Starlog magazine saved my life

My childhood was spent growing up in a quaint, country town on the south coast of England. By far the most important – and the most exciting – event in my 13-year-old life was being paid every month for my weekly paper-round. Not because I enjoyed receiving the veritable fortune of £35 for hauling half a ton of newspapers and hiking what felt like a thousand miles every week…but because it coincided with the last weekend of every month when I could catch the train to the nearest city, Southampton, which to this wide-eyed young boy felt like a virtual metropolis.

It would take an hour or so to reach the city centre and then another 20 minutes walking to reach my destination: the biggest newsagent I had ever seen in my life. If I was travelling with friends, they’d never be able to keep up and chances are I had lost them far behind me by the time I reached the shop door. It didn’t matter, they all knew where I was racing to. It’s location on the infinitely long shelves that stretched to the back of the store and beyond was burned into my memory. I could spot it a mile away. There, tucked in and surrounded by other anonymous glossy magazines, was my salvation: Starlog. I would sit and read the entire issue cover to cover in the shop even before buying it.

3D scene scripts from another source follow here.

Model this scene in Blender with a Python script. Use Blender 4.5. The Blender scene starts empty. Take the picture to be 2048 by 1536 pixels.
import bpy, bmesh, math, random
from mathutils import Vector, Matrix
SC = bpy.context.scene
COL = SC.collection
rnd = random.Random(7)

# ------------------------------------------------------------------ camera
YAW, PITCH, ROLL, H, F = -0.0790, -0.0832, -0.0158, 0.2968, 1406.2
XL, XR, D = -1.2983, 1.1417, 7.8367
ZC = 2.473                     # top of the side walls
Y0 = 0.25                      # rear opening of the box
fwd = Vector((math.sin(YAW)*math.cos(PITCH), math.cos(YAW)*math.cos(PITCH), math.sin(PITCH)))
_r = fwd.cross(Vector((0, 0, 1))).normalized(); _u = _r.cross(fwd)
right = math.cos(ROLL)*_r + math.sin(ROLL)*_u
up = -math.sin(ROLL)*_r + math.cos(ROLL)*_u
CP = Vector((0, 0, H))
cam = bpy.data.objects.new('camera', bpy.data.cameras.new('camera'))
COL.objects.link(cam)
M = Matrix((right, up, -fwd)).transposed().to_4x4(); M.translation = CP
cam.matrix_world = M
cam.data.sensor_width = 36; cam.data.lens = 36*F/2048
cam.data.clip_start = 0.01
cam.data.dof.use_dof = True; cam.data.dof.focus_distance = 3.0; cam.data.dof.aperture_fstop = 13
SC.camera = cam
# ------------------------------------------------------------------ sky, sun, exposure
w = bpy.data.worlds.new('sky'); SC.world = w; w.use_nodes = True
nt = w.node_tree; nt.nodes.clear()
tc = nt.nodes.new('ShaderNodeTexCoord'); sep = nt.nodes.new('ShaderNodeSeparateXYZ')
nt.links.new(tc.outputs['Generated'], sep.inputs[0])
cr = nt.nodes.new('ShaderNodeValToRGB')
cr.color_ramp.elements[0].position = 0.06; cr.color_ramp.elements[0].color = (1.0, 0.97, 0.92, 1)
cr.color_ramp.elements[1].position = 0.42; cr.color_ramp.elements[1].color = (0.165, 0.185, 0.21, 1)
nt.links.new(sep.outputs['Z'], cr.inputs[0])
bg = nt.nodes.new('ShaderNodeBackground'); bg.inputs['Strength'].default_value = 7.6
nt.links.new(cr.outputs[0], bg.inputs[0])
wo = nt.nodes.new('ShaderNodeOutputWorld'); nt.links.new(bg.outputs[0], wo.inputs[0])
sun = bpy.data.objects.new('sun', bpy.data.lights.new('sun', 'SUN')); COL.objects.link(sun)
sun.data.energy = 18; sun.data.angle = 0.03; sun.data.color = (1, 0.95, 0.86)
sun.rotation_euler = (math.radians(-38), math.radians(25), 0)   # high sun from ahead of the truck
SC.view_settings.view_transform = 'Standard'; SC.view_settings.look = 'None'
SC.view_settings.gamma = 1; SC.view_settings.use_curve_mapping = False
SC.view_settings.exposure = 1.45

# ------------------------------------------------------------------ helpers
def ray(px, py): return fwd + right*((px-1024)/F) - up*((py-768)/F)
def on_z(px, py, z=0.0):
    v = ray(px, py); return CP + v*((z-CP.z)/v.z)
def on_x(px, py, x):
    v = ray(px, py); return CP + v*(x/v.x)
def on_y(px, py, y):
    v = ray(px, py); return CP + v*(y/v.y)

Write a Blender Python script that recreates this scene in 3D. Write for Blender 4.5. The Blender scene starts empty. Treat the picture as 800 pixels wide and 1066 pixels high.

Here was my last hope. It seemed other people, lots of other people – somewhere in the world, in a distant, faraway land – appreciated science-fiction and fantasy. I knew one day I would have to travel to this country and find them. My sanity, even my life depended on it. Within the pages of Starlog each month were insightful interviews, features on films I had never even heard of and pages of classified adverts offering blueprints of every Federation starship ever designed. This was my only means of contact with a different world that I longed to be part of. Every day for the next month I would read and re-read the whole magazine until, four agonising weeks later, payday arrived once again.